On Traveling By Train

Railroad tracks set again a sandstone bluff with mountains in the distance and puffy white clouds.

My first train ride was no small adventure. At twelve, I wasn’t thinking about being brave or independent. It simply felt natural. I was on board a train, watching the journey unfold as the country slipped by, one state after another. All I had was a ticket, my suitcase, a destination, and a long stretch of track ahead of me.

Somewhere between rural station stops, city lights, and the widening desert, a sense of comfort settled in. I certainly didn’t recognize it then, and I didn’t plan it to happen but years later my love for slow travel evolved into a lifestyle. Traveling this way is just me—moving forward without being rushed, one mile or one day at a time.

That first train ride didn’t just take me to the great southwest. Those three days spent in my little sleeping compartment quietly set the tone for what would become my preferred means of travel. Slow, solo and without setting foot on a plane.

Learning How to Be Still While Moving

At twelve, I didn’t rush the journey. I couldn’t, so I watched and listened. I was fascinated by the rhythm of the rails and the quiet certainty that the train knew exactly where it was going. Adults drifted in and out of my time on board, including conductors, fellow passengers, and voices I’d never hear again. I was more focused on the scenery and whatever contemplation a twelve-year-old can manage. I still remember details of that trip as though it happened a few years ago, not decades.

It was easy not having to decide anything. Menus and mealtimes came and went. Day blended into night. All I had to do was to be in the moment, whatever that meant to a tween.

That feeling is still with me.

Even now, decades later, whenever my train leaves the station, I feel the same excitement. As the world outside my window drifts by, I’m still fascinated by what’s out there. Time moves at a slower pace and all I need to do is observe.

Watching the In-Between

Trains taught me early to pay attention to what happens between places. Not just departures and arrivals, but the long stretches in between; the quiet towns, industrial smoke, open fields, and gradual shifts in time that rarely registers when travel is rushed.

View from Amtrak window of cattle grazing in open field.

On a train, nothing is skipped.

I’ve watched landscapes change the way life does—slowly, without announcement. Rivers suddenly widen. Neighborhoods thin. Desert replaces farmland. Weather changes arrive gently enough to barely be noticed. Or strong enough that the train has to pull over on a sidetrack and wait out the storm. That kind of unexpected hiccup leaves room for reflection, and reflection has always mattered to me.

That first long train ride gave me my earliest understanding that travel wasn’t about the arrival. It was about unhurried journeys.
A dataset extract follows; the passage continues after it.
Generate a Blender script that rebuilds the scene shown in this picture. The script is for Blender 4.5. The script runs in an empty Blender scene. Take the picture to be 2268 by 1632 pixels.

Taking mental notes, shooting endless photos, meeting new people and having time to just shut the door on the world.

Choosing Trains, On Purpose

I don’t fly. My slow travel decision sort of happened all at once. The only downside was that I felt I needed to justify my choice when grilled as to why I didn’t fly. What it means, though, is that trains aren’t a novelty for me, or an occasional alternative. Trains are a commitment.

When I travel, I move across landscapes instead of over them. I stay connected to distance, geography, and time in a way that is exactly to how I want to live. Trains help to keep me grounded, to feel where I am, think about how far I’ve come, and what lies between one place and the next. That continuity matters.

That same approach made it possible for me to reach Alaska without flying, relying instead on trains, ships, and patience.

A Lifelong Thread

As the years passed, train trips became more frequent. When I needed space to think. When I needed those few fleeting moments when there’s no cell signal. When I needed to get from Point A to Points B, C and D, trains offered exactly what I was looking for.

Trains have aged with me. My reasons for riding them haven’t changed. Train journeys still offer the same gift they did when I was twelve: time.

Why Trains Belong Here

Trains belong on Truly Sherry not because they are efficient or practical. They belong here because they reflect how I choose to travel the world. At my own pace, without rushing past what matters to me.

Trains are part of my slow-travel philosophy because they reward patience and invite my attention. Trains also remind me that what exists between destinations are often where the story really lives.

That first solo train ride didn’t just carry me to Phoenix. It carried me toward a lifetime of traveling slow and with intention.

And even now, when I board a train, I still feel a quiet reminder of that twelve-year-old girl; watching the world pass by, learning that there is strength not impatience in moving slowly, and freedom in trusting the journey.